*Given request*: Locate every line in the records below that contains the word "scene", and copy each one.

-- begin Records --

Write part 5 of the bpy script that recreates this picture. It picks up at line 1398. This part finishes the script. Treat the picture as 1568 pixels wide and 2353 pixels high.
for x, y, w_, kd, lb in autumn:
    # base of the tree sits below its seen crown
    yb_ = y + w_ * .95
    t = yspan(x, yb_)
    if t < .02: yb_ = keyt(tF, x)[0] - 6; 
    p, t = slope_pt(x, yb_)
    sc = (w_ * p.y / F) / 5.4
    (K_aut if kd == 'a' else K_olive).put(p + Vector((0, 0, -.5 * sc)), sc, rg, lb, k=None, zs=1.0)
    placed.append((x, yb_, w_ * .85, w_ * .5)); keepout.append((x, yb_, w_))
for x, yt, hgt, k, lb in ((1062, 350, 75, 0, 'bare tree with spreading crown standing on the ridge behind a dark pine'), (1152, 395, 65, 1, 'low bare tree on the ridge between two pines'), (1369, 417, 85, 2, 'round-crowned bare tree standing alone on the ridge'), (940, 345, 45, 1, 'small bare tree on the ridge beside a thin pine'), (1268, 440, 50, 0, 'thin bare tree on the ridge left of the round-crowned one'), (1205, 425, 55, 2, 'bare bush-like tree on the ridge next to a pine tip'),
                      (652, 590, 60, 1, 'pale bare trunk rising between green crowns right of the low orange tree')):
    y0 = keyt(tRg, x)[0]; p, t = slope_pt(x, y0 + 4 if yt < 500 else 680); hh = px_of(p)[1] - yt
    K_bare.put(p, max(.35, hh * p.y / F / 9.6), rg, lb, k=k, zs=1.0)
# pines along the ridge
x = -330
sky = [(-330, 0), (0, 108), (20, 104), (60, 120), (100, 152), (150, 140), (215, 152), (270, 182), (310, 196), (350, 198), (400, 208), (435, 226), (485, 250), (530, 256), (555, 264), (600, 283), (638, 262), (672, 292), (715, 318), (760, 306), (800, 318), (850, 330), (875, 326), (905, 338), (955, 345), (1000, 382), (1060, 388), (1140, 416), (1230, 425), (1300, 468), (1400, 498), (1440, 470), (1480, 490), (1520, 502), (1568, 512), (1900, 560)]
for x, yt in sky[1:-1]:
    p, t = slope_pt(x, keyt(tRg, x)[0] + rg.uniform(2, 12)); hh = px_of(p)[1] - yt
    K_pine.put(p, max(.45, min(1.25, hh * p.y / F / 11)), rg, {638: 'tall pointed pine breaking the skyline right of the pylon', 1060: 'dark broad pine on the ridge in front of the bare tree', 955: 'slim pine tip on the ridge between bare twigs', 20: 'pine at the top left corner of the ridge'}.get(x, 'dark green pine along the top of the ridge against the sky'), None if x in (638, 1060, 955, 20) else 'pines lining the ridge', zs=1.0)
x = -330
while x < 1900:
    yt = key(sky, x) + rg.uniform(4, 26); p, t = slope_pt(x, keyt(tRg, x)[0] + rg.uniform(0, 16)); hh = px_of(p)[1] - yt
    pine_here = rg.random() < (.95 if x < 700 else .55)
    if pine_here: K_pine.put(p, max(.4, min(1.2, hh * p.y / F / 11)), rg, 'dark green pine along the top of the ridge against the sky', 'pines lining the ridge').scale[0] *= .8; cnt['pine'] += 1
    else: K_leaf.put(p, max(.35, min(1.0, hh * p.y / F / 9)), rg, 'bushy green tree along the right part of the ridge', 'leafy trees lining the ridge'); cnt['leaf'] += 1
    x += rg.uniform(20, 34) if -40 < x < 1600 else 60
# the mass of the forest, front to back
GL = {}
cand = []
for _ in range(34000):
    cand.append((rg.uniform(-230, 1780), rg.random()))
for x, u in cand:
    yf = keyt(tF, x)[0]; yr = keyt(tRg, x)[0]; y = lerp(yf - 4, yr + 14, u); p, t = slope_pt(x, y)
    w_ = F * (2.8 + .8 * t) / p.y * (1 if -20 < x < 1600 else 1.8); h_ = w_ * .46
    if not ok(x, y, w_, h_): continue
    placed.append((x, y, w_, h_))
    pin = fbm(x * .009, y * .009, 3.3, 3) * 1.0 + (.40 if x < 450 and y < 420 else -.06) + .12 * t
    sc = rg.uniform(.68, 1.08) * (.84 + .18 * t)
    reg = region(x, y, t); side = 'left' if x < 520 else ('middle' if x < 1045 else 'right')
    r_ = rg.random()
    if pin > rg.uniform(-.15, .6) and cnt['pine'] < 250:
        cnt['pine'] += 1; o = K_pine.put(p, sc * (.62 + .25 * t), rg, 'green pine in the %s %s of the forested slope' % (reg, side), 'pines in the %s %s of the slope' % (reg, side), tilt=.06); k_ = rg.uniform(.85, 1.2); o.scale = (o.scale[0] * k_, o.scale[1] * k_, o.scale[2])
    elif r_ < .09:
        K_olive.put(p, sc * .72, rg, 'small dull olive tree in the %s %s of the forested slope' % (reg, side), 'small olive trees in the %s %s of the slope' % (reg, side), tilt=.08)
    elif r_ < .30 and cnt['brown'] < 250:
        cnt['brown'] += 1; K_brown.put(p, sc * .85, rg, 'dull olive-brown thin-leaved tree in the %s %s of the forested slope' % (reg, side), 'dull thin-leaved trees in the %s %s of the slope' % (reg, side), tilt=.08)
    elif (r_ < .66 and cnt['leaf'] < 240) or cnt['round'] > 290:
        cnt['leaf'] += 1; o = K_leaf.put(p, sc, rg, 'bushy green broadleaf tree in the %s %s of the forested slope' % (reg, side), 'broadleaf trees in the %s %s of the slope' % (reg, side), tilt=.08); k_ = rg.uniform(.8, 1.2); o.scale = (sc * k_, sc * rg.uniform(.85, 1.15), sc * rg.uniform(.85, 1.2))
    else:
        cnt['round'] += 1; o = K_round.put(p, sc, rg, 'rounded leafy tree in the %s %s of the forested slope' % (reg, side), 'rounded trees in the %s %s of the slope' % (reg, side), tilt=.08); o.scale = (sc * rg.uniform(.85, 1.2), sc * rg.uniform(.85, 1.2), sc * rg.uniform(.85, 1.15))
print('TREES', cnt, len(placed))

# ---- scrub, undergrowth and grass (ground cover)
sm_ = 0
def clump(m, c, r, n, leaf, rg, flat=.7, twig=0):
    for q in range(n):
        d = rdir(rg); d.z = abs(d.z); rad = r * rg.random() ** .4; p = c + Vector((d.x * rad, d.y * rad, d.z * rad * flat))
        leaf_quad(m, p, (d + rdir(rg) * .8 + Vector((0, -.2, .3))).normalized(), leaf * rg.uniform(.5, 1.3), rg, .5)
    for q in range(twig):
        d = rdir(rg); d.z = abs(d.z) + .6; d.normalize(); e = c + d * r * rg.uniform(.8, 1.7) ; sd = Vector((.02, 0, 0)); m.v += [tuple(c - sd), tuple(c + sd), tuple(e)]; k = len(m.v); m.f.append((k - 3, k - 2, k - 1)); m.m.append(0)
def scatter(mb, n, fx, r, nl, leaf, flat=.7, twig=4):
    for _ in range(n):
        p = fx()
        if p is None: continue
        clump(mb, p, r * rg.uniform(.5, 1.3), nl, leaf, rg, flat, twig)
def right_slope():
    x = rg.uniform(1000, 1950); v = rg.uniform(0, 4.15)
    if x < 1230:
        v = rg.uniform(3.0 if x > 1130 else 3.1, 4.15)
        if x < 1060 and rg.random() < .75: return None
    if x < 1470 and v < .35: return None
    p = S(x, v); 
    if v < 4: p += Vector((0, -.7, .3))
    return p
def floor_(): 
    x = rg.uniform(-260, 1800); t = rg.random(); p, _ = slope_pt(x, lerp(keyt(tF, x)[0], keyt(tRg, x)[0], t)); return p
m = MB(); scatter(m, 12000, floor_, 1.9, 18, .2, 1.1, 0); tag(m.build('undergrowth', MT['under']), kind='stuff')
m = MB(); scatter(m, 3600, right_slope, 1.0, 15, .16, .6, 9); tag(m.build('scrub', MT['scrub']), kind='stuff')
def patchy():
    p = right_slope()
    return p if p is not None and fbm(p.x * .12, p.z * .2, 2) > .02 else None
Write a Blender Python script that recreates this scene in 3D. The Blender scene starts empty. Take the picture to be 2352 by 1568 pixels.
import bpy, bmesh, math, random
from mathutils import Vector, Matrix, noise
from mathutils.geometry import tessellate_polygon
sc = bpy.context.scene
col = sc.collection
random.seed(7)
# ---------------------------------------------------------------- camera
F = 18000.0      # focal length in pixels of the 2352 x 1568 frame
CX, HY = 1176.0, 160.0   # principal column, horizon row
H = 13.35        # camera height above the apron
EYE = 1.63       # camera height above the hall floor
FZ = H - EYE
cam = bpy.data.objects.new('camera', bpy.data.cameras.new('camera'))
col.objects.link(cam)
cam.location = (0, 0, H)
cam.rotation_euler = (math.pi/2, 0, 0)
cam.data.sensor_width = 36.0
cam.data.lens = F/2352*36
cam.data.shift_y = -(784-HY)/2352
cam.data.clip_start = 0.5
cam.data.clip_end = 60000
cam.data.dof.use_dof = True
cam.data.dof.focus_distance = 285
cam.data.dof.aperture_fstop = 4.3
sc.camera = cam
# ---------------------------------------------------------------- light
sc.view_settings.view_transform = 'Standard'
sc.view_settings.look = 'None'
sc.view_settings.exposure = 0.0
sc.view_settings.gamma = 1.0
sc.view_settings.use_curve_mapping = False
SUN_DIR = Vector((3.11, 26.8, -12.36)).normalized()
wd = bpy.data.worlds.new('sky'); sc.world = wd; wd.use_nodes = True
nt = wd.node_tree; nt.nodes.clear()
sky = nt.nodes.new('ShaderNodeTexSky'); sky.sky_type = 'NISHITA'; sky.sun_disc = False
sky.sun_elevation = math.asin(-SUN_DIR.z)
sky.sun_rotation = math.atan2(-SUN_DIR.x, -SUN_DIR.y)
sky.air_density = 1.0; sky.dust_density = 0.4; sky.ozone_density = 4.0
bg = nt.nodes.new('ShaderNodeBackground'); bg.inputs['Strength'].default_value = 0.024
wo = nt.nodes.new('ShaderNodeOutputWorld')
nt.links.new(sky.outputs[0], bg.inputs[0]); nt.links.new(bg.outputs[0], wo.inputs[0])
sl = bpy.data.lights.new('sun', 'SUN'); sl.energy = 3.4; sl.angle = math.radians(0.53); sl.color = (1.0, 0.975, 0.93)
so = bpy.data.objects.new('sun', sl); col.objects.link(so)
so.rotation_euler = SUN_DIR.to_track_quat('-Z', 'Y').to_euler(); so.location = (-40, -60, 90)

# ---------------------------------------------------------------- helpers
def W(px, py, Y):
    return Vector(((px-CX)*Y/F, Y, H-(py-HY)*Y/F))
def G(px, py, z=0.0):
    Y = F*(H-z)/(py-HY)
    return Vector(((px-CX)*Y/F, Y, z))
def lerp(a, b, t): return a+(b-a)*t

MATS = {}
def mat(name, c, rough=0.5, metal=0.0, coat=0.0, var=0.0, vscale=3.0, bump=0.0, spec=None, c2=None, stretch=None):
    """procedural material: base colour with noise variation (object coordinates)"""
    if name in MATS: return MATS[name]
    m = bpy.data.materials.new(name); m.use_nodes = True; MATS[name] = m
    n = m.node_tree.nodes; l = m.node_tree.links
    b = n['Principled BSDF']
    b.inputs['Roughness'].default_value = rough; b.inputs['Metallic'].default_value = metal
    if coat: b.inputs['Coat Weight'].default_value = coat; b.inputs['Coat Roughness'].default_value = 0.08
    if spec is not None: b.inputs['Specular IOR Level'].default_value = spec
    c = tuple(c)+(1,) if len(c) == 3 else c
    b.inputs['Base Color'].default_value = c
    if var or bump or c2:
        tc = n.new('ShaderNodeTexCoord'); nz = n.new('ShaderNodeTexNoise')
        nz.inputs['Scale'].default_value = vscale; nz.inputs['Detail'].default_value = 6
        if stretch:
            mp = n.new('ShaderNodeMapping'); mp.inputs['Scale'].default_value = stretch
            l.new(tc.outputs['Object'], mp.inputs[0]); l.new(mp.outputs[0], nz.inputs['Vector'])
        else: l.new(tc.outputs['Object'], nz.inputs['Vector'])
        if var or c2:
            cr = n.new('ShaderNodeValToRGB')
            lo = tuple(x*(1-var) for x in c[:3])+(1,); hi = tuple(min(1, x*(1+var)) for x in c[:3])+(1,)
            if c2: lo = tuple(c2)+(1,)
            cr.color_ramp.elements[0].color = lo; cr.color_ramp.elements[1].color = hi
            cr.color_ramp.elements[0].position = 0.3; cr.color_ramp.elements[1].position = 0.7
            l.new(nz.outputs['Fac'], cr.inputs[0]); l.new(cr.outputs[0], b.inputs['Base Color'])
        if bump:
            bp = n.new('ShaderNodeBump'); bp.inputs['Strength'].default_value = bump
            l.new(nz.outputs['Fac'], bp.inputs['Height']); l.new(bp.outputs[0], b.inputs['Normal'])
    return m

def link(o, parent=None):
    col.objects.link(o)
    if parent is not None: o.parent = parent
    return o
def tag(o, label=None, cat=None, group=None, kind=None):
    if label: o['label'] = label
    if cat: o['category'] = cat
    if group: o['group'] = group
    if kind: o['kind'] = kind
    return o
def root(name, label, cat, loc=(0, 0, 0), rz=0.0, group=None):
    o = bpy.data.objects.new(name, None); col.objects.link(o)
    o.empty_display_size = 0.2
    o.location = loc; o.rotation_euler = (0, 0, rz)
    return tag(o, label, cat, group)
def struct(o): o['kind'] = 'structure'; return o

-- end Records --

*Output*:
Write a Blender Python script that recreates this scene in 3D. The Blender scene starts empty. Take the picture to be 2352 by 1568 pixels.
sc = bpy.context.scene